• **Exercise goal**
Copy every line, exactly and only, from the line containing "Keep writing the" to the line containing "tag(mb.build('security_camera', black_m, smooth=True), 'little", both lines included.

• **Items**
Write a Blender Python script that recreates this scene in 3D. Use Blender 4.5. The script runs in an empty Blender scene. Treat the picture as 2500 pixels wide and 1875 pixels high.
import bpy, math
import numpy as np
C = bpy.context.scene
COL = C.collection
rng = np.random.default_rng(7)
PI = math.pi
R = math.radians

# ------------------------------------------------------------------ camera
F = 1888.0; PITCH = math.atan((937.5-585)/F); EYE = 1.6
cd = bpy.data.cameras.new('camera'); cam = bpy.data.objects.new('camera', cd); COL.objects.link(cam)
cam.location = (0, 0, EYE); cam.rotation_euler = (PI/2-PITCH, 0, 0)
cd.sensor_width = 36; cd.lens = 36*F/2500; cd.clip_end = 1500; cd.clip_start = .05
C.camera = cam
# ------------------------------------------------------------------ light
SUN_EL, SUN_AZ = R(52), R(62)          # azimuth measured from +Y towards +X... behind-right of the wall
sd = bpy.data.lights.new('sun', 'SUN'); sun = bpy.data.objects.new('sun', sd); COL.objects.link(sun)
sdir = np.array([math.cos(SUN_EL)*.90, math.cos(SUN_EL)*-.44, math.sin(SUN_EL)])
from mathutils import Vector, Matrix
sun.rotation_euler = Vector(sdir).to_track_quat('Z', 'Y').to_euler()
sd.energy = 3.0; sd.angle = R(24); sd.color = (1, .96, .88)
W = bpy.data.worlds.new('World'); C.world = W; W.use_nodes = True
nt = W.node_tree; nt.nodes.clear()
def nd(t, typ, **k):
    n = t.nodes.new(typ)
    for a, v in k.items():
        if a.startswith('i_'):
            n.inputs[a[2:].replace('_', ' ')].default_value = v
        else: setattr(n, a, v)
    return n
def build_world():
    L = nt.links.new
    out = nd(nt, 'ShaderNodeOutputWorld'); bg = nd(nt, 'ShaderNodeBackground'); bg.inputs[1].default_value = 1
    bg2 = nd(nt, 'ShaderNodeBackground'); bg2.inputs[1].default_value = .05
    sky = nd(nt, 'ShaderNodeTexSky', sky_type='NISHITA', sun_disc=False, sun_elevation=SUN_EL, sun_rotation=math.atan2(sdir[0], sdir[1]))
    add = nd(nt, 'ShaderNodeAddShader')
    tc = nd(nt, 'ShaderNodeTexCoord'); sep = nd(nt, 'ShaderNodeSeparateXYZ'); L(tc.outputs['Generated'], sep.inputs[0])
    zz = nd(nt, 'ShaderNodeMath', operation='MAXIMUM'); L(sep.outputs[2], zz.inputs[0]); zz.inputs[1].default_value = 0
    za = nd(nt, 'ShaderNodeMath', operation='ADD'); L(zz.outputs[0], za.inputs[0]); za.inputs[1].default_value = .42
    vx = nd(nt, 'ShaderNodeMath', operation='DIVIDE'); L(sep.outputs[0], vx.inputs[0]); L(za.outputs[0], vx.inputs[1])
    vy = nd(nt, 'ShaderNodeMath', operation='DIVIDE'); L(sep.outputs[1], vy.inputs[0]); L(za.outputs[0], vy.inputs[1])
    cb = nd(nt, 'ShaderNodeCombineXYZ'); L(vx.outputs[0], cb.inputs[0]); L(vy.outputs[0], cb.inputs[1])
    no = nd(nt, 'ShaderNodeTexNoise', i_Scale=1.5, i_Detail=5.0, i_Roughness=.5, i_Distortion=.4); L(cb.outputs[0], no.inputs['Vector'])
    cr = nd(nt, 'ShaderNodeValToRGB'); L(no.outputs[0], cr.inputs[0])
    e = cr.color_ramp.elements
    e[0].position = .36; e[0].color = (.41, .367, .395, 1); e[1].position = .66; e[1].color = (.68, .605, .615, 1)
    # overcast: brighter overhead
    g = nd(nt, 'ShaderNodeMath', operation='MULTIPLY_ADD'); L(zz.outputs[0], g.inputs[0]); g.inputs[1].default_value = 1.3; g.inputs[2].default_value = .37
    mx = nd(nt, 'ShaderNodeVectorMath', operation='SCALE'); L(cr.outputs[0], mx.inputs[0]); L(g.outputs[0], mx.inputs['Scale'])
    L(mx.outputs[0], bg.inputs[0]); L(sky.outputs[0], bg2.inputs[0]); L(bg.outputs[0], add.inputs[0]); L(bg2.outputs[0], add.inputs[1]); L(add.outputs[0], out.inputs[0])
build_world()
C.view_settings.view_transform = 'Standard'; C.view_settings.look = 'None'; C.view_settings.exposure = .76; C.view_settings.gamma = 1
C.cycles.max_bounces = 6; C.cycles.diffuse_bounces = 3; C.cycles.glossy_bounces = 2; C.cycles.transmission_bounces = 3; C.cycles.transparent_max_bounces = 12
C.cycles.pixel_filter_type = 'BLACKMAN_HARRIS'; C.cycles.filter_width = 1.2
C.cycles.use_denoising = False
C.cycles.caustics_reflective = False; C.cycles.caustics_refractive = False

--

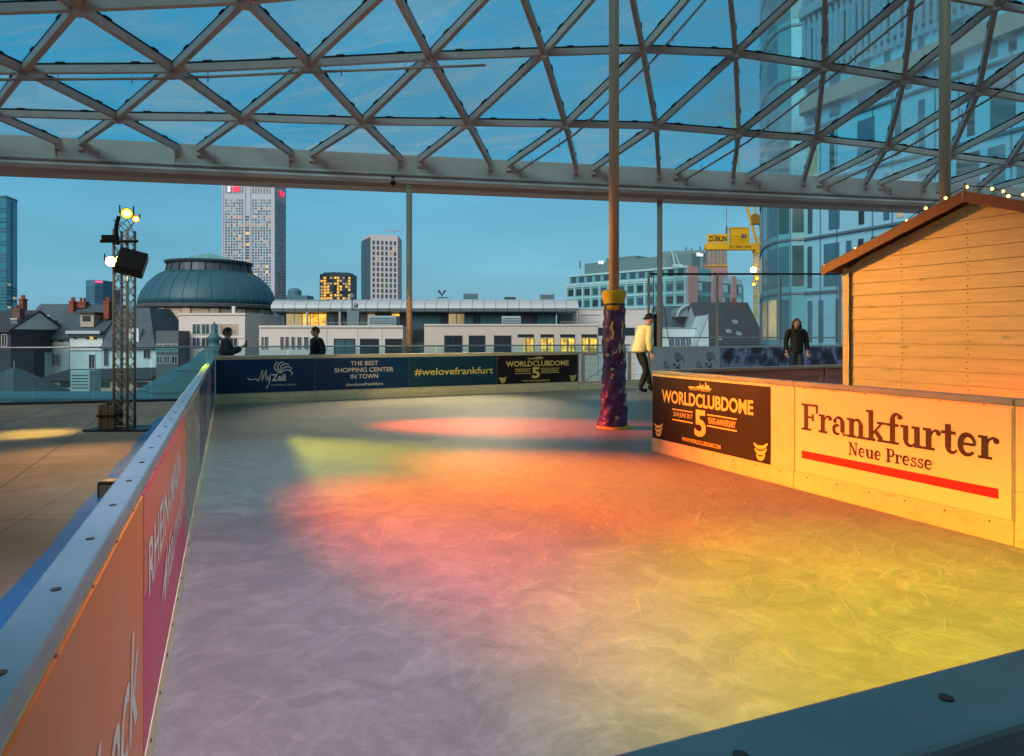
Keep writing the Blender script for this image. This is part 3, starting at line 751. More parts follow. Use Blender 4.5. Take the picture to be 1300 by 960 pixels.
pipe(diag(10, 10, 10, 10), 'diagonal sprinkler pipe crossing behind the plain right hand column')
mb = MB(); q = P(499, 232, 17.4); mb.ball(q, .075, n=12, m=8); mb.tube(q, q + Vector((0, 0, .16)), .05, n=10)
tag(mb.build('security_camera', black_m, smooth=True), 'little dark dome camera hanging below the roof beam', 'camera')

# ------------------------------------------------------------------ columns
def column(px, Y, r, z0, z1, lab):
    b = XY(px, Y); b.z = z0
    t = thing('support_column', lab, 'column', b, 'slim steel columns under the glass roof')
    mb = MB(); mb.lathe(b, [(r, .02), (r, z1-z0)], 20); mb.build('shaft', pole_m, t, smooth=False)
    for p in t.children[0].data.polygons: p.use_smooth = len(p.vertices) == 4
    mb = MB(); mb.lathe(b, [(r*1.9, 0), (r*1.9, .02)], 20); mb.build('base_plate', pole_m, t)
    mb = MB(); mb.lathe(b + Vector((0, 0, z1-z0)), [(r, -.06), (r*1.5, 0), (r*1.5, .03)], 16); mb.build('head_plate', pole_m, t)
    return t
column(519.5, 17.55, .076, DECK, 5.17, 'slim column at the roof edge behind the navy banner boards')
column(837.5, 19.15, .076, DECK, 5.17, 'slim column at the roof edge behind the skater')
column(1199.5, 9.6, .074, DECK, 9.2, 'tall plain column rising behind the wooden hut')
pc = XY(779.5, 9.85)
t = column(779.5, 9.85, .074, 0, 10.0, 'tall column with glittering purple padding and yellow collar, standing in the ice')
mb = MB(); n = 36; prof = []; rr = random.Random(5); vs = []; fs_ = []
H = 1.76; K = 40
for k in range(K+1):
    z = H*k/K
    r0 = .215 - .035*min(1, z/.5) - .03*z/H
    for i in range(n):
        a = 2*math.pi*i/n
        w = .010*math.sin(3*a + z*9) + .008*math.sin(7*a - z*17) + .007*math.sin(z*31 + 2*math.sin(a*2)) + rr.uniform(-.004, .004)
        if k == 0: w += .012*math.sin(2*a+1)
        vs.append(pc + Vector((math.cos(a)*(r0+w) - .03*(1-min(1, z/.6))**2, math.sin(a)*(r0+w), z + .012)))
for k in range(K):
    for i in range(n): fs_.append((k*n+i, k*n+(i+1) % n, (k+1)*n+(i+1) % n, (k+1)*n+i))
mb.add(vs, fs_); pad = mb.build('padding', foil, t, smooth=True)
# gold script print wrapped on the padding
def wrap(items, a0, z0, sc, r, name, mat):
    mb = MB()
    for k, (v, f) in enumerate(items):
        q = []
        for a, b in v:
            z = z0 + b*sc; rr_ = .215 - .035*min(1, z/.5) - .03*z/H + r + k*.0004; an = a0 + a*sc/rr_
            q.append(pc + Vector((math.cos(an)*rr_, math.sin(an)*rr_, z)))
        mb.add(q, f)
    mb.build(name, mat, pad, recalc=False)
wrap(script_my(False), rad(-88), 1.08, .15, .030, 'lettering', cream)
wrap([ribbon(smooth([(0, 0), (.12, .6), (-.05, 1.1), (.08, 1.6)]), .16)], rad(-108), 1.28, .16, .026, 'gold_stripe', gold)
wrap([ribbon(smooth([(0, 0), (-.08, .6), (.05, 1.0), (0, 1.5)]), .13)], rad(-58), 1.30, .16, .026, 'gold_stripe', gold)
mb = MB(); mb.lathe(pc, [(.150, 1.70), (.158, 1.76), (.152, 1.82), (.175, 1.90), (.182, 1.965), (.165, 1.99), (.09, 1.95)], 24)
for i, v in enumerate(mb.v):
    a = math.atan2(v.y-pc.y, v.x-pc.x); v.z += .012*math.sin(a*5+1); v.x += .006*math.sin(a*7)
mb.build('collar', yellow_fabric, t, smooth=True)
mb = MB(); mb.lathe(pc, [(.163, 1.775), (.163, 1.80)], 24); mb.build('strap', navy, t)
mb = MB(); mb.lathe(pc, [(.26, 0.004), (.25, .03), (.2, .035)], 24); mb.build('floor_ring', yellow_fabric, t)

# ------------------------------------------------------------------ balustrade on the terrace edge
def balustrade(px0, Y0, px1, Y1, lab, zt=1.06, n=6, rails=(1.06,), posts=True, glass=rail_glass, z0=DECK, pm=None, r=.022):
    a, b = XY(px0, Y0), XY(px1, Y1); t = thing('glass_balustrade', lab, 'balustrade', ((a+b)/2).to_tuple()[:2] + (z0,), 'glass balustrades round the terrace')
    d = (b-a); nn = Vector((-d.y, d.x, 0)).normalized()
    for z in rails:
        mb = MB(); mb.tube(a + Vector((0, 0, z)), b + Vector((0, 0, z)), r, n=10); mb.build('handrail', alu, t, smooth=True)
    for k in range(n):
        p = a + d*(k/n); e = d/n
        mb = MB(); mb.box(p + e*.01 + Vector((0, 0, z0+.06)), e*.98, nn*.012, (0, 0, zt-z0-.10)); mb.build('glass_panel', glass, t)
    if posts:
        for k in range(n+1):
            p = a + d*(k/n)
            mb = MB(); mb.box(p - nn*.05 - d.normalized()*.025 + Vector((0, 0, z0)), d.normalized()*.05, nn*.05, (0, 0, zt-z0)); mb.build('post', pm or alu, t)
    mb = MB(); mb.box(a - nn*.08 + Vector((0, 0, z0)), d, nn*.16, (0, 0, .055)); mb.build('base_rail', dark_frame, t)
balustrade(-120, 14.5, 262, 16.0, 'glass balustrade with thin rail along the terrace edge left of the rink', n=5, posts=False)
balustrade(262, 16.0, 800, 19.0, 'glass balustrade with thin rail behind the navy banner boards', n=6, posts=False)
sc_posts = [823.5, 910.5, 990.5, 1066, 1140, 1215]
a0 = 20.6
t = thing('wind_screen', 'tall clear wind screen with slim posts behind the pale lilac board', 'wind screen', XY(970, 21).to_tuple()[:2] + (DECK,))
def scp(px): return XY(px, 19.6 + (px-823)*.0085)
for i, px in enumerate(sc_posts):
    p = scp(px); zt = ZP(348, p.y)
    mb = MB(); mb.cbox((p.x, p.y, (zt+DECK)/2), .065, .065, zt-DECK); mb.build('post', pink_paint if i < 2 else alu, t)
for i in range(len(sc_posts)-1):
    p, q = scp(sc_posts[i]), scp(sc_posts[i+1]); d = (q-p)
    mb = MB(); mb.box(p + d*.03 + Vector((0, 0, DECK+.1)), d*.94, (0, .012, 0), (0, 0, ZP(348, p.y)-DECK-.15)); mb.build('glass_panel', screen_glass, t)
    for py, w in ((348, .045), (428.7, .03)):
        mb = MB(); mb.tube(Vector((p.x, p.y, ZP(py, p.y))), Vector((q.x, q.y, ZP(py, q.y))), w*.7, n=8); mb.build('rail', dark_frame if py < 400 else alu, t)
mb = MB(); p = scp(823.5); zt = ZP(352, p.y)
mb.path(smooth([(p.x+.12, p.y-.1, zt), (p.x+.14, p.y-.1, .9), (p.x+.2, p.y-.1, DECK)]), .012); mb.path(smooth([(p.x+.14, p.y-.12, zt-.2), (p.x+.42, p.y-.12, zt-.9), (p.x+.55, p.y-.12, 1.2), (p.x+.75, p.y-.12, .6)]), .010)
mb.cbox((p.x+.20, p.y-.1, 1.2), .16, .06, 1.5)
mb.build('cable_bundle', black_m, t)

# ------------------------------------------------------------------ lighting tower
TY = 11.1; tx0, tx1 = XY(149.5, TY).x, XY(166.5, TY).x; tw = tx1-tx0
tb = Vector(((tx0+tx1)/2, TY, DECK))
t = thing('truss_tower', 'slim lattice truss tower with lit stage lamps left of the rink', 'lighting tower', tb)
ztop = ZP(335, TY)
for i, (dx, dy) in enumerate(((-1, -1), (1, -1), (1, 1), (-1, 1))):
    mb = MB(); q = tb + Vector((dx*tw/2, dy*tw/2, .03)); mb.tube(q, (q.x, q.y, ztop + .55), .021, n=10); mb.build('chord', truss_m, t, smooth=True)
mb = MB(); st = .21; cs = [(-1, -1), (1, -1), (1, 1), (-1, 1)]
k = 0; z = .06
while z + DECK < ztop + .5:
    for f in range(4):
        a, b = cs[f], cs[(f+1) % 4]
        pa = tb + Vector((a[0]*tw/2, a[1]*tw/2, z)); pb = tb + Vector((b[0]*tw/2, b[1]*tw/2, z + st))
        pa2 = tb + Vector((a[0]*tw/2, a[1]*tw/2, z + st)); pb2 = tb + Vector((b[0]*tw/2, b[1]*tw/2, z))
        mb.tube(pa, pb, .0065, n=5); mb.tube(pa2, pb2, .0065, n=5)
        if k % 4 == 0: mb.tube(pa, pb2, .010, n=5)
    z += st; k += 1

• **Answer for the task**
Keep writing the Blender script for this image. This is part 3, starting at line 751. More parts follow. Use Blender 4.5. Take the picture to be 1300 by 960 pixels.
pipe(diag(10, 10, 10, 10), 'diagonal sprinkler pipe crossing behind the plain right hand column')
mb = MB(); q = P(499, 232, 17.4); mb.ball(q, .075, n=12, m=8); mb.tube(q, q + Vector((0, 0, .16)), .05, n=10)
tag(mb.build('security_camera', black_m, smooth=True), 'little dark dome camera hanging below the roof beam', 'camera')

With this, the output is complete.